Task data.
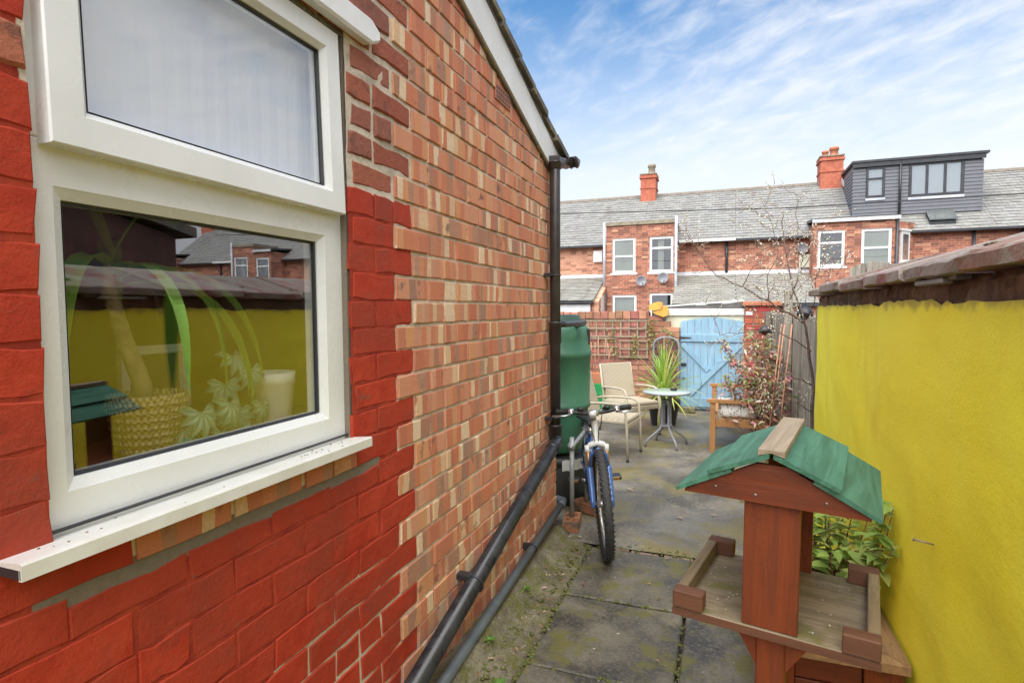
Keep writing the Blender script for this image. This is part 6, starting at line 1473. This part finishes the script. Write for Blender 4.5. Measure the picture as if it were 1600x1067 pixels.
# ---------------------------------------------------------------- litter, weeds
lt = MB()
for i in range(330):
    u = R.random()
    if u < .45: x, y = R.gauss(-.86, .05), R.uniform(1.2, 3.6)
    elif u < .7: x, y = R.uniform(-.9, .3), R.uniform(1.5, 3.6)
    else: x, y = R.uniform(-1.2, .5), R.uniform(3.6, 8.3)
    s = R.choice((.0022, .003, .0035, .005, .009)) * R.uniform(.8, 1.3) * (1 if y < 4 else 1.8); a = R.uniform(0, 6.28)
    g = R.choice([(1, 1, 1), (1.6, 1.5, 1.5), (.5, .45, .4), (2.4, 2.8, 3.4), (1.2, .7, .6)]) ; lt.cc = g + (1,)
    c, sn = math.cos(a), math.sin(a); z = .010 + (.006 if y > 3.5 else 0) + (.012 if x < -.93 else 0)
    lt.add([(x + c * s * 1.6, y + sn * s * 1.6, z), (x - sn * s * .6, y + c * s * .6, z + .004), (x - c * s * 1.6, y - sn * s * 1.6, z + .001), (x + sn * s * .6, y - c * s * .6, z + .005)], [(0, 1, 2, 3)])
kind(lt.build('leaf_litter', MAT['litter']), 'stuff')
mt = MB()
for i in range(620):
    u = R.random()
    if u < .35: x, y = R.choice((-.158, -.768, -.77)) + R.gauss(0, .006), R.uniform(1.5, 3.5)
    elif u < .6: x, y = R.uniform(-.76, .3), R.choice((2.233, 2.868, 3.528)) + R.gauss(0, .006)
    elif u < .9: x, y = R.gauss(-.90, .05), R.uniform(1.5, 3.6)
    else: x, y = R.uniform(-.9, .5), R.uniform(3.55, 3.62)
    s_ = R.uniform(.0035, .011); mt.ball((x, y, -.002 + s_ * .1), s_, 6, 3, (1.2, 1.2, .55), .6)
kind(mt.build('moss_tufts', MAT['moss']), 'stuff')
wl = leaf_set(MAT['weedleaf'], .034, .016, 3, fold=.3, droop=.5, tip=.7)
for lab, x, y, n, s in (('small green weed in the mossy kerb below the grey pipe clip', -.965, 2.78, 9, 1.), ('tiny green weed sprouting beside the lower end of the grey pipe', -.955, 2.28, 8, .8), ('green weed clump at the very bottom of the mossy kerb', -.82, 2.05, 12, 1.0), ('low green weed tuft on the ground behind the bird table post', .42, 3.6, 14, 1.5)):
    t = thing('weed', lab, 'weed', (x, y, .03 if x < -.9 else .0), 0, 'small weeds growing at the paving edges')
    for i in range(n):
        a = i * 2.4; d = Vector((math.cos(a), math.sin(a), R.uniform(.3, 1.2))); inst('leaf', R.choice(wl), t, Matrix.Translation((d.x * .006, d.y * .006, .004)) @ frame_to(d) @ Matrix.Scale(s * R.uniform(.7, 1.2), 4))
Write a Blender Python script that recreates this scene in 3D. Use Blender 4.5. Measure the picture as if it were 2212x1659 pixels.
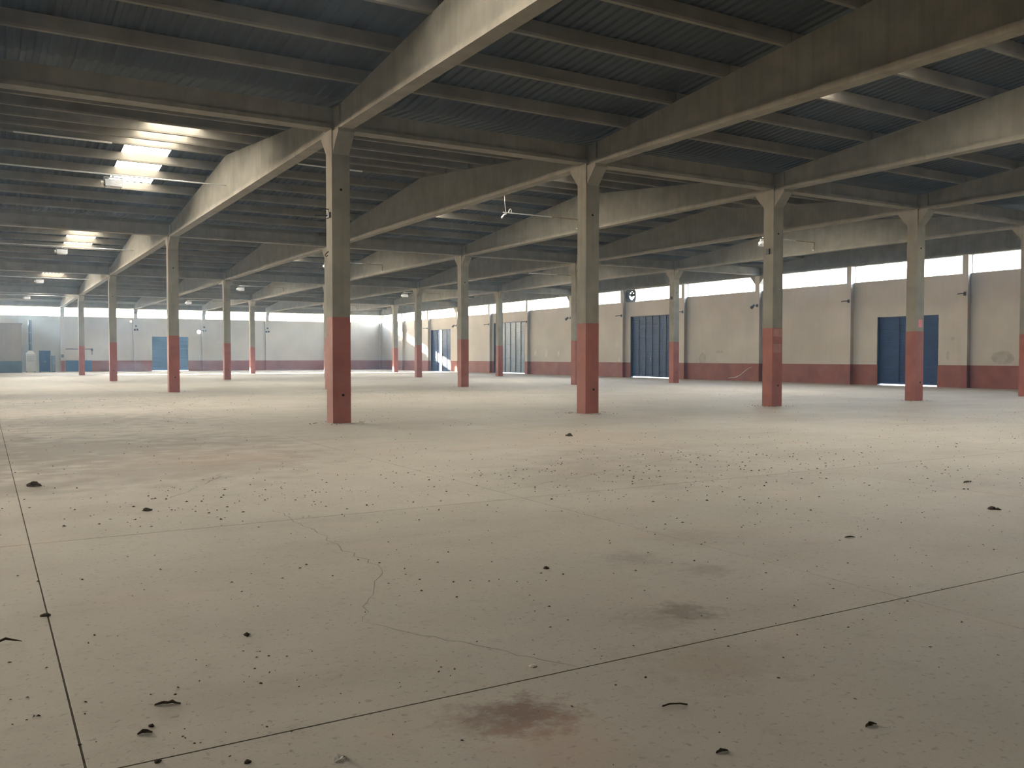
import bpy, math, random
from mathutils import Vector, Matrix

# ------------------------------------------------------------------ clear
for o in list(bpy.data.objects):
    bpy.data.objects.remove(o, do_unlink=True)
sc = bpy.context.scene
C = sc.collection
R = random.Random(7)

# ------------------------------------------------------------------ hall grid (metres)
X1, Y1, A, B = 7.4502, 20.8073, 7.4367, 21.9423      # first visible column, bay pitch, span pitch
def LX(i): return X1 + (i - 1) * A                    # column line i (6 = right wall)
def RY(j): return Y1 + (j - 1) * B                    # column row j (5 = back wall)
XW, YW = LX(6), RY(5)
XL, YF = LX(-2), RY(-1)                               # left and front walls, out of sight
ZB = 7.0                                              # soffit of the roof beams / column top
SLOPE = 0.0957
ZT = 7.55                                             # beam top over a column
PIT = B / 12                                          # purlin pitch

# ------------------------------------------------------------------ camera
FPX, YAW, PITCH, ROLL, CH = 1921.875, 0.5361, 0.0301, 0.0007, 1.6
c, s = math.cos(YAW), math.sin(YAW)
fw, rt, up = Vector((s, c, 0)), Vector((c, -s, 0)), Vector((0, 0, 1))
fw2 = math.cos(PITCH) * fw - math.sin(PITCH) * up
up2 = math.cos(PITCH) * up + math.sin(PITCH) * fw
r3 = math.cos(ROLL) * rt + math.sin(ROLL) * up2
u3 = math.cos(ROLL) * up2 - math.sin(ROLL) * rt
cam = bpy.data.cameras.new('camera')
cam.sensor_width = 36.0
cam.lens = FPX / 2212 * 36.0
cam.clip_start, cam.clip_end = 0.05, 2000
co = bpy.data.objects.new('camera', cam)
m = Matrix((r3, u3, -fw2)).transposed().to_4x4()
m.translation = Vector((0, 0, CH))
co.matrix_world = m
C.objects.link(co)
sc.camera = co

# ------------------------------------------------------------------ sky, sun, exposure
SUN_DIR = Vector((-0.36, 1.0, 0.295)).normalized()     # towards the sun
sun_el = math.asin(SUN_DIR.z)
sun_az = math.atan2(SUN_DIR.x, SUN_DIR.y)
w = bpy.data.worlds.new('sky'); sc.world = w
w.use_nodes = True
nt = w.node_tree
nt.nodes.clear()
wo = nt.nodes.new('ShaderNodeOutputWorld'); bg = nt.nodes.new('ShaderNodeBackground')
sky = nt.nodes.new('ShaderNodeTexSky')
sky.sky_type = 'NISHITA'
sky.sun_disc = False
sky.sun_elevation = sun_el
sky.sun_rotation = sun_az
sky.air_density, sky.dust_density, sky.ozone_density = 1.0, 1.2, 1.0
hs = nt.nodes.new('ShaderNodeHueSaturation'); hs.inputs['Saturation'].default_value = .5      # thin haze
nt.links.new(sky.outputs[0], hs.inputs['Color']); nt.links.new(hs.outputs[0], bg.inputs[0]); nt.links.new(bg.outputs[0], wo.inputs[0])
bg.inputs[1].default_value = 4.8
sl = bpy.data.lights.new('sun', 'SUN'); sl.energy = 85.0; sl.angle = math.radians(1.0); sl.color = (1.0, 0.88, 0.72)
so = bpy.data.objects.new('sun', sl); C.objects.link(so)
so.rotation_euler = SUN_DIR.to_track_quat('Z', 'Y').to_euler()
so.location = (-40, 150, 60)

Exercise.
Your copy of the data above should match it exactly, except that pictures are left out.

Output below.
Keep writing the Blender script for this image. This is part 6, starting at line 1473. This part finishes the script. Write for Blender 4.5. Measure the picture as if it were 1600x1067 pixels.
# ---------------------------------------------------------------- litter, weeds
lt = MB()
for i in range(330):
    u = R.random()
    if u < .45: x, y = R.gauss(-.86, .05), R.uniform(1.2, 3.6)
    elif u < .7: x, y = R.uniform(-.9, .3), R.uniform(1.5, 3.6)
    else: x, y = R.uniform(-1.2, .5), R.uniform(3.6, 8.3)
    s = R.choice((.0022, .003, .0035, .005, .009)) * R.uniform(.8, 1.3) * (1 if y < 4 else 1.8); a = R.uniform(0, 6.28)
    g = R.choice([(1, 1, 1), (1.6, 1.5, 1.5), (.5, .45, .4), (2.4, 2.8, 3.4), (1.2, .7, .6)]) ; lt.cc = g + (1,)
    c, sn = math.cos(a), math.sin(a); z = .010 + (.006 if y > 3.5 else 0) + (.012 if x < -.93 else 0)
    lt.add([(x + c * s * 1.6, y + sn * s * 1.6, z), (x - sn * s * .6, y + c * s * .6, z + .004), (x - c * s * 1.6, y - sn * s * 1.6, z + .001), (x + sn * s * .6, y - c * s * .6, z + .005)], [(0, 1, 2, 3)])
kind(lt.build('leaf_litter', MAT['litter']), 'stuff')
mt = MB()
for i in range(620):
    u = R.random()
    if u < .35: x, y = R.choice((-.158, -.768, -.77)) + R.gauss(0, .006), R.uniform(1.5, 3.5)
    elif u < .6: x, y = R.uniform(-.76, .3), R.choice((2.233, 2.868, 3.528)) + R.gauss(0, .006)
    elif u < .9: x, y = R.gauss(-.90, .05), R.uniform(1.5, 3.6)
    else: x, y = R.uniform(-.9, .5), R.uniform(3.55, 3.62)
    s_ = R.uniform(.0035, .011); mt.ball((x, y, -.002 + s_ * .1), s_, 6, 3, (1.2, 1.2, .55), .6)
kind(mt.build('moss_tufts', MAT['moss']), 'stuff')
wl = leaf_set(MAT['weedleaf'], .034, .016, 3, fold=.3, droop=.5, tip=.7)
for lab, x, y, n, s in (('small green weed in the mossy kerb below the grey pipe clip', -.965, 2.78, 9, 1.), ('tiny green weed sprouting beside the lower end of the grey pipe', -.955, 2.28, 8, .8), ('green weed clump at the very bottom of the mossy kerb', -.82, 2.05, 12, 1.0), ('low green weed tuft on the ground behind the bird table post', .42, 3.6, 14, 1.5)):
    t = thing('weed', lab, 'weed', (x, y, .03 if x < -.9 else .0), 0, 'small weeds growing at the paving edges')
    for i in range(n):
        a = i * 2.4; d = Vector((math.cos(a), math.sin(a), R.uniform(.3, 1.2))); inst('leaf', R.choice(wl), t, Matrix.Translation((d.x * .006, d.y * .006, .004)) @ frame_to(d) @ Matrix.Scale(s * R.uniform(.7, 1.2), 4))
Write a Blender Python script that recreates this scene in 3D. Use Blender 4.5. Measure the picture as if it were 2212x1659 pixels.
import bpy, math, random
from mathutils import Vector, Matrix

# ------------------------------------------------------------------ clear
for o in list(bpy.data.objects):
    bpy.data.objects.remove(o, do_unlink=True)
sc = bpy.context.scene
C = sc.collection
R = random.Random(7)

# ------------------------------------------------------------------ hall grid (metres)
X1, Y1, A, B = 7.4502, 20.8073, 7.4367, 21.9423      # first visible column, bay pitch, span pitch
def LX(i): return X1 + (i - 1) * A                    # column line i (6 = right wall)
def RY(j): return Y1 + (j - 1) * B                    # column row j (5 = back wall)
XW, YW = LX(6), RY(5)
XL, YF = LX(-2), RY(-1)                               # left and front walls, out of sight
ZB = 7.0                                              # soffit of the roof beams / column top
SLOPE = 0.0957
ZT = 7.55                                             # beam top over a column
PIT = B / 12                                          # purlin pitch

# ------------------------------------------------------------------ camera
FPX, YAW, PITCH, ROLL, CH = 1921.875, 0.5361, 0.0301, 0.0007, 1.6
c, s = math.cos(YAW), math.sin(YAW)
fw, rt, up = Vector((s, c, 0)), Vector((c, -s, 0)), Vector((0, 0, 1))
fw2 = math.cos(PITCH) * fw - math.sin(PITCH) * up
up2 = math.cos(PITCH) * up + math.sin(PITCH) * fw
r3 = math.cos(ROLL) * rt + math.sin(ROLL) * up2
u3 = math.cos(ROLL) * up2 - math.sin(ROLL) * rt
cam = bpy.data.cameras.new('camera')
cam.sensor_width = 36.0
cam.lens = FPX / 2212 * 36.0
cam.clip_start, cam.clip_end = 0.05, 2000
co = bpy.data.objects.new('camera', cam)
m = Matrix((r3, u3, -fw2)).transposed().to_4x4()
m.translation = Vector((0, 0, CH))
co.matrix_world = m
C.objects.link(co)
sc.camera = co

# ------------------------------------------------------------------ sky, sun, exposure
SUN_DIR = Vector((-0.36, 1.0, 0.295)).normalized()     # towards the sun
sun_el = math.asin(SUN_DIR.z)
sun_az = math.atan2(SUN_DIR.x, SUN_DIR.y)
w = bpy.data.worlds.new('sky'); sc.world = w
w.use_nodes = True
nt = w.node_tree
nt.nodes.clear()
wo = nt.nodes.new('ShaderNodeOutputWorld'); bg = nt.nodes.new('ShaderNodeBackground')
sky = nt.nodes.new('ShaderNodeTexSky')
sky.sky_type = 'NISHITA'
sky.sun_disc = False
sky.sun_elevation = sun_el
sky.sun_rotation = sun_az
sky.air_density, sky.dust_density, sky.ozone_density = 1.0, 1.2, 1.0
hs = nt.nodes.new('ShaderNodeHueSaturation'); hs.inputs['Saturation'].default_value = .5      # thin haze
nt.links.new(sky.outputs[0], hs.inputs['Color']); nt.links.new(hs.outputs[0], bg.inputs[0]); nt.links.new(bg.outputs[0], wo.inputs[0])
bg.inputs[1].default_value = 4.8
sl = bpy.data.lights.new('sun', 'SUN'); sl.energy = 85.0; sl.angle = math.radians(1.0); sl.color = (1.0, 0.88, 0.72)
so = bpy.data.objects.new('sun', sl); C.objects.link(so)
so.rotation_euler = SUN_DIR.to_track_quat('Z', 'Y').to_euler()
so.location = (-40, 150, 60)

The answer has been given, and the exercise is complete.